To hear the rhetoric wafting down from Capitol Hill of late, you'd think that Toyota, Hyundai, BMW and the rest are as all-American as Mom and apple pie. And, in many ways, they now are. Sen. Mitch McConnell of Kentucky made an impassioned plea on the Senate floor for his colleagues to oppose the $15 billion aid package the House of Representatives had approved for General Motors, Ford and Chrysler. "Labor costs need to be brought on par with companies like Nissan, Toyota and Honda—not tomorrow, but immediately," he said. By the weekend, McConnell and fellow antibailout Republicans like Richard Shelby of Alabama and Bob Corker of Tennessee had stopped the bailout bill in the Senate. The Southerners seem to have chosen an especially precipitous time to pick their fight with the Detroit Yankees: without the money, General Motors and Chrysler have warned that they might be forced to file for bankruptcy protection. Harley Shaiken, a labor economist at the University of California, Berkeley, says a Detroit meltdown, on the eve of Christmas and in the midst of the worst job market in modern memory, "would be a devastating antistimulus package."
The antibailout lawmakers are all Republicans possessed of a deep-seated antipathy to organized labor, and angry at the way the government has bungled the financial bailout. But they and many of their counterparts in the Senate have become experts on the labor practices of foreign manufacturers because they've seen them up close. The tussle over the bailout has evinced what at first blush may seem a new kind of provincialism that pits Democrats and a few Republicans (like Sen. George Voinovich of Ohio) from heavy union and Big Three states against Republicans from right-to-work states in the old Confederacy. While McConnell & Co. oppose federal subsidies for the Big Three at the federal level, the states from which they hail have generously extended billions of dollars in subsidies to foreign automakers. But there's a deeper cleavage at work here. Today's Southern solons have watched their local economies blossom thanks to a younger, more-vibrant auto industry unencumbered by the Big Three's legacy costs and union work rules—a sort of anti-Detroit that has the flexibility and ability to turn profits by making the types of cars that Americans actually want to buy.

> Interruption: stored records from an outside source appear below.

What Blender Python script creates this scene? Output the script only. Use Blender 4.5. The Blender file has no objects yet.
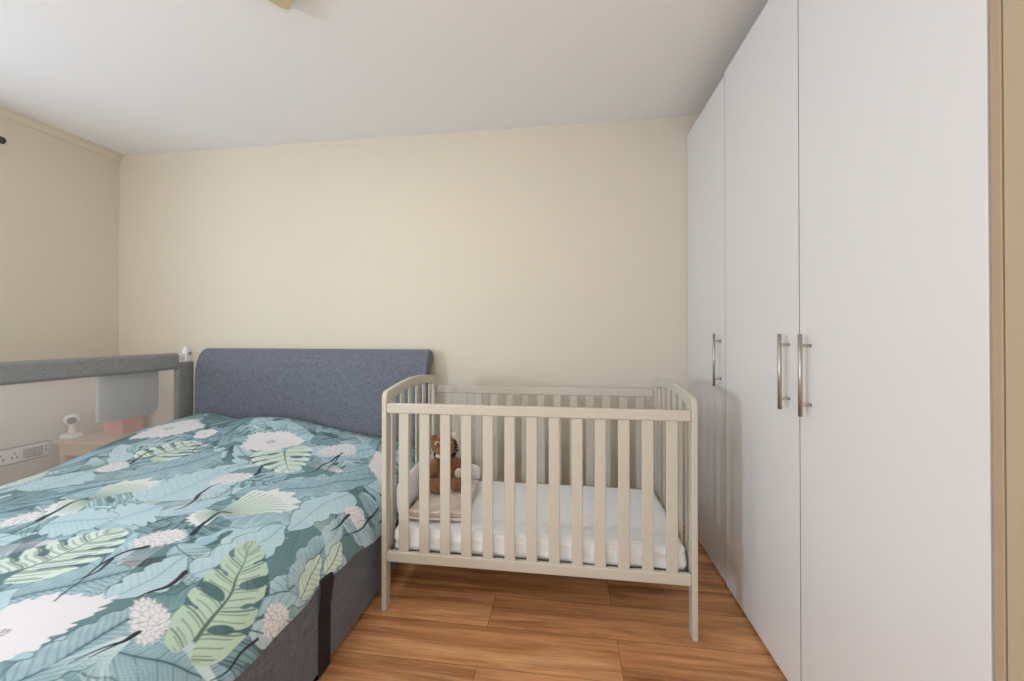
import bpy, bmesh, math, random
import numpy as np
from mathutils import Vector, Matrix, noise

S = bpy.context.scene
COL = S.collection
R = math.radians
random.seed(7)

# ---------------------------------------------------------------- camera, world, lights, exposure
cam_d = bpy.data.cameras.new('camera')
cam_d.sensor_width = 36.0
cam_d.lens = 394.0 / 1024.0 * 36.0
cam_d.shift_y = -9.9 / 1024.0
cam_d.clip_start = 0.01
cam = bpy.data.objects.new('camera', cam_d)
COL.objects.link(cam)
cam.location = (0, 0, 1.18)
cam.rotation_euler = (R(90.35), 0, R(7.66))
S.camera = cam

S.view_settings.view_transform = 'Standard'
S.view_settings.look = 'None'
S.view_settings.gamma = 1.0
S.view_settings.use_curve_mapping = False
S.view_settings.exposure = 0.15

W = bpy.data.worlds.new('daylight')
S.world = W
W.use_nodes = True
bg = W.node_tree.nodes['Background']
bg.inputs['Color'].default_value = (0.80, 0.90, 1.0, 1)
bg.inputs['Strength'].default_value = 1.5


def area(name, loc, rot, sx, sy, power, col):
    d = bpy.data.lights.new(name, 'AREA')
    d.shape = 'RECTANGLE'
    d.size, d.size_y = sx, sy
    d.energy = power
    d.color = col
    o = bpy.data.objects.new(name, d)
    o.location = loc
    o.rotation_euler = rot
    COL.objects.link(o)
    return o


# daylight entering through the windows of the left wall, then added rear, right and overhead fill
area('daylight_left_window', (-3.46, -1.42, 1.42), (R(90), 0, R(-90)), 0.42, 0.70, 68, (0.76, 0.88, 1.0))
area('skyglow_left_window', (-3.38, -1.42, 1.30), (R(90 + 52), 0, R(-75)), 0.9, 0.6, 26, (0.70, 0.85, 1.0))
area('skyglow_near_window', (-3.40, 0.85, 1.30), (R(90 + 55), 0, R(-90)), 1.0, 0.6, 8, (0.60, 0.78, 1.0))
area('fill_rear', (-0.20, -2.72, 1.45), (R(90 + 34), 0, R(50)), 1.7, 1.3, 8, (0.95, 0.99, 1.0))  # soft fill lamp, added behind the camera with its own window
area('fill_right', (0.80, -1.55, 1.10), (R(90 + 8), 0, R(90)), 0.9, 1.8, 40, (0.96, 0.98, 0.93))  # added fill lamp brightening the left wall from an invented doorway
area('fill_overhead', (-1.05, 1.21, 2.455), (0, 0, R(32)), 0.27, 0.27, 5, (0.96, 0.99, 0.96))  # added overhead fill; the ceiling fitting itself is unlit

# ---------------------------------------------------------------- helpers


def srgb(r, g, b):
    def f(c):
        c /= 255.0
        return c / 12.92 if c <= 0.04045 else ((c + 0.055) / 1.055) ** 2.4
    return (f(r), f(g), f(b), 1.0)


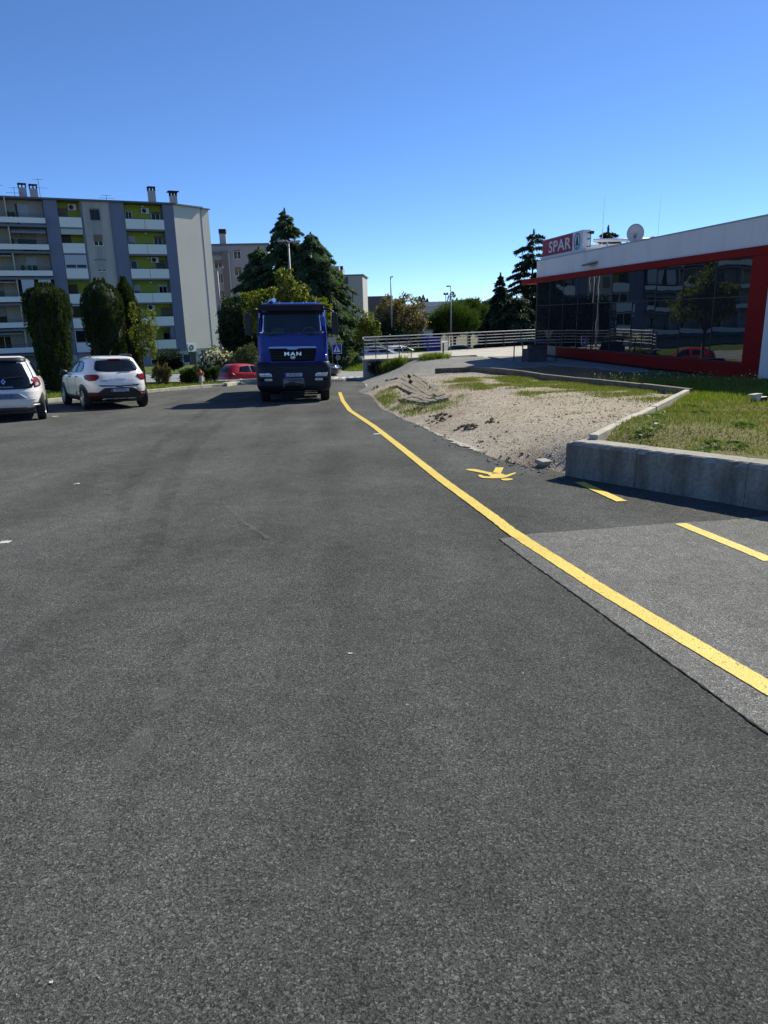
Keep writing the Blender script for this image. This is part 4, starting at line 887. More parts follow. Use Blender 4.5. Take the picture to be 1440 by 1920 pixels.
# pale industrial halls
def hall(label, px0, px1, Y, py_top, col, roofc, ratio=.35, wins=0):
    a = aty(px0, 600, Y); b2 = aty(px1, 600, Y); zt = zpx((px0 + px1) / 2, py_top, Y); W = b2[0] - a[0]
    R_ = thing('industrial_hall', label, 'industrial hall', (a[0], Y, 0), 0.03, 'pale industrial halls in the distance')
    m = MB(); m.box(0, W, 0, 20, -6, zt); m.build('wall', col, R_)
    m = MB(); m.box(-.3, W + .3, -.4, 20.4, zt, zt + (ratio * 4)); m.build('roof', roofc, R_)
    for k in range(wins):
        x = W * (k + .5) / wins; m = MB(); m.box(x - W / wins * .3, x + W / wins * .3, -.08, 0.02, zt - 2.6, zt - 1.5); f = m.build('window', M['alu'], R_)
        p = MB(); p.box(x - W / wins * .27, x + W / wins * .27, -.1, -.08, zt - 2.5, zt - 1.6); p.build('pane', M['winglass'], f)
    return R_
M['hall_white'] = pm('pale cladding', (0.50, 0.49, 0.47), 0.7); M['hall_roof'] = pm('dark hall roof', (0.09, 0.09, 0.10), 0.7); M['hall_white_roof'] = pm('white hall roof', (0.62, 0.62, 0.6), 0.6)
hall('low hall with a broad dark roof left of the russet tree', 655, 735, 190, 586, M['hall_white'], M['hall_roof'], 1.0)
hall('white hall showing between the russet tree and the round pines', 775, 830, 175, 575, M['hall_white'], M['hall_white_roof'], .12, 3)
hall('long white flat hall beyond the round pines', 795, 880, 230, 570, M['hall_white'], M['hall_white_roof'], .2, 0)
# ------------------------------------------------------------------ vehicles
NRM = Vector(_N)
def ground_rot(heading):
    """rotation of a vehicle standing on the sloping car park, its +y pointing along heading (x, y)"""
    f = Vector((heading[0], heading[1], 0)); f = (f - NRM * f.dot(NRM)).normalized(); x = f.cross(NRM).normalized()
    return Matrix((x, f, NRM)).transposed().to_euler()
class Shell:
    """smooth car body: superellipse outline at each height. levels = (z, front y, rear y, half width)"""
    def __init__(s, levels, p=6.0, q=2.6):
        s.L = np.array(levels, float); s.p = p; s.z = s.L[:, 0]
    def at(s, z):
        r = []
        for k in (1, 2, 3): r.append(float(np.interp(z, s.z, s.L[:, k])))
        return r
    def rear(s, x, z):
        yf, yr, w_ = s.at(z); yc, Lh = (yf + yr) / 2, (yf - yr) / 2; t = min(abs(x) / w_, 0.9999); return yc - Lh * (1 - t ** s.p) ** (1 / s.p)
    def front(s, x, z):
        yf, yr, w_ = s.at(z); yc, Lh = (yf + yr) / 2, (yf - yr) / 2; t = min(abs(x) / w_, 0.9999); return yc + Lh * (1 - t ** s.p) ** (1 / s.p)
    def sidex(s, y, z):
        yf, yr, w_ = s.at(z); yc, Lh = (yf + yr) / 2, (yf - yr) / 2; t = min(abs(y - yc) / Lh, 0.9999); return w_ * (1 - t ** s.p) ** (1 / s.p)
    def mesh(s, name, mat, parent, n=72, dz=0.035, solid=0, hole=None):
        zs = sorted(set(list(s.z) + [float(z) for z in np.arange(s.z[0], s.z[-1], dz)])); zs = [z for i, z in enumerate(zs) if i == 0 or z - zs[i - 1] > 0.004]
        th = [2 * PI * k / n for k in range(n)]; V = []
        for z in zs:
            yf, yr, w_ = s.at(z); yc, Lh = (yf + yr) / 2, (yf - yr) / 2
            for a in th:
                c, d = math.cos(a), math.sin(a); e = 2 / s.p; V.append((w_ * math.copysign(abs(c) ** e, c), yc + Lh * math.copysign(abs(d) ** e, d), z))
        m = MB(); Fs = []
        for i in range(len(zs) - 1):
            for k in range(n):
                q = (i * n + k, i * n + (k + 1) % n, (i + 1) * n + (k + 1) % n, (i + 1) * n + k)
                if hole and hole([sum(V[j][c] for j in q) / 4 for c in range(3)]): continue
                Fs.append(q)
        Fs.append(tuple(reversed(range(n)))); Fs.append(tuple((len(zs) - 1) * n + k for k in range(n)))
        m.add(V, Fs); o = m.build(name, mat, parent, smooth=True)
        return o
    def patch(s, name, poly, mat, parent, face='rear', off=0.006, sub=5, sgn=1, rings=5, thick=0.0):
        """a panel lying on the shell: poly in (x,z) for rear/front, (y,z) for a side"""
        P = []; n0 = len(poly)
        for i in range(n0):
            a, b = poly[i], poly[(i + 1) % n0]
            for k in range(sub): P.append((a[0] + (b[0] - a[0]) * k / sub, a[1] + (b[1] - a[1]) * k / sub))
        c = (sum(p[0] for p in P) / len(P), sum(p[1] for p in P) / len(P)); V = []; n = len(P)
        def pt(u, z, o):
            e = 0.01
            if face in ('rear', 'front'):
                fn = s.rear if face == 'rear' else s.front; sg = -1 if face == 'rear' else 1; y = fn(u, z)
                nx = -(fn(u + e, z) - fn(u - e, z)) / (2 * e); nz = -(fn(u, z + e) - fn(u, z - e)) / (2 * e)
                nv = Vector((nx, 1, nz)) * sg; nv.normalize(); return Vector((u, y, z)) + nv * o
            x = s.sidex(u, z); ny = -(s.sidex(u + e, z) - s.sidex(u - e, z)) / (2 * e); nz = -(s.sidex(u, z + e) - s.sidex(u, z - e)) / (2 * e)
            nv = Vector((1, ny, nz)).normalized(); q = Vector((x, u, z)) + nv * o; q.x *= sgn; return q
        for i in range(rings + 1):
            f = 1 - i / rings
            for p in P: V.append(pt(c[0] + (p[0] - c[0]) * f, c[1] + (p[1] - c[1]) * f, off))
        Fs = []
        for i in range(rings):
            for k in range(n): Fs.append((i * n + k, i * n + (k + 1) % n, (i + 1) * n + (k + 1) % n, (i + 1) * n + k))
        b0 = len(V)
        for p in P: V.append(pt(p[0], p[1], -0.004))
        for k in range(n): Fs.append((k, b0 + k, b0 + (k + 1) % n, (k + 1) % n))
        m = MB(); m.add(V, Fs); return m.build(name, mat, parent, smooth=False) if False else _smooth_auto(m, name, mat, parent)
def _smooth_auto(m, name, mat, parent):
    o = m.build(name, mat, parent, smooth=True); return o
def wheel(parent, x, y, r, wd, side_, rim=M['alloy'], nsp=10, rr=0.66):
    """tyre and rim on the side facing side_ (+1 = +x)"""
    Mx = Matrix.Translation((x, y, r)) @ Matrix.Rotation(PI / 2, 4, 'Y') if side_ > 0 else Matrix.Translation((x, y, r)) @ Matrix.Rotation(-PI / 2, 4, 'Y')
    m = MB(); h = wd / 2; m.lathe([(r * .62, -h), (r * .9, -h), (r * .985, -h * .8), (r, -h * .5), (r, h * .5), (r * .985, h * .8), (r * .93, h), (r * rr, h * .92), (r * rr * .98, h * .5)], 28, 0, Mx); t = m.build('wheel', M['tyre'], parent, smooth=True)
    m = MB(); m.lathe([(0.0 + .001, h * .55), (r * .62, h * .5), (r * rr, h * .9), (r * rr * .95, h * .96), (r * rr * .88, h * .7)], 28, 0, Mx)
    for k in range(nsp):
        a = 2 * PI * k / nsp; R_ = Mx @ Matrix.Rotation(a, 4, 'Z'); m.box(r * .1, r * rr * .92, -r * .045, r * .045, h * .5, h * .86, 0, R_)
    m.lathe([(r * .001, h * .9), (r * .13, h * .88), (r * .14, h * .5)], 12, 0, Mx); m.build('rim', rim, t)
    return t
def rrect(x0, x1, z0, z1, r, n=4):
    P = []
    for cx, cz, a0 in ((x1 - r, z1 - r, 0), (x0 + r, z1 - r, 90), (x0 + r, z0 + r, 180), (x1 - r, z0 + r, 270)):
        for k in range(n + 1): a = rad(a0 + 90 * k / n); P.append((cx + r * math.cos(a), cz + r * math.sin(a)))
    return P
def mir(P): return [(-x, z) for x, z in reversed(P)]
def nplate(parent, S, z0, z1, hw, txt, face='rear', x0=0.0, tilt=0.1, mat=None, y=None):
    fn = S.rear if face == 'rear' else S.front; sg = -1 if face == 'rear' else 1
    zc = (z0 + z1) / 2; yy = (y if y is not None else fn(x0, zc)) + sg * 0.014
    b = MB(); b.box(-hw, hw, -.006, .006, -(z1 - z0) / 2, (z1 - z0) / 2)
    p = b.build('number_plate', mat or M['plate'], parent, loc=(x0, yy, zc), rot=(-tilt * (-sg), 0, 0 if sg < 0 else PI), bevel=.003)
    b = MB(); b.box(-hw + .004, -hw + .05, -.009, -.0055, -(z1 - z0) / 2 + .004, (z1 - z0) / 2 - .004); b.build('blue_band', M['plate_blue'], p)
    t = text(txt, (z1 - z0) * .95, M['ink'], p, (.025, -.0085, 0), (PI / 2, 0, 0), xs=.86 * (hw * 2 - .08) / ((z1 - z0) * .95 * .62 * len(txt)), extrude=.0015)
    return p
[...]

Of course, the foreign companies are confronting the same difficult market situation as Detroit. Car sales, hammered by a lack of credit and low consumer confidence, are down across the board this year. In November, sales of Toyotas were off 34 percent; today, a financial planner's billboard in Smyrna, Tenn., seeks the business of Nissan employees who are taking the company's buyout offer of up to $125,000. In San Antonio, the Toyota Tundra plant lay idle for three months this fall, though Toyota hasn't laid off anyone. Instead, according to Richard Perez, president and CEO of the Greater San Antonio Chamber of Commerce, Toyota offered the city "a whole bunch of folks who need to get busy" (San Antonio put them to work on beautification projects). Of course, Toyota has resources to act in a more paternalistic manner—in part because the parent companies aren't saddled with the burdens of providing health care and retirement for workers in home markets.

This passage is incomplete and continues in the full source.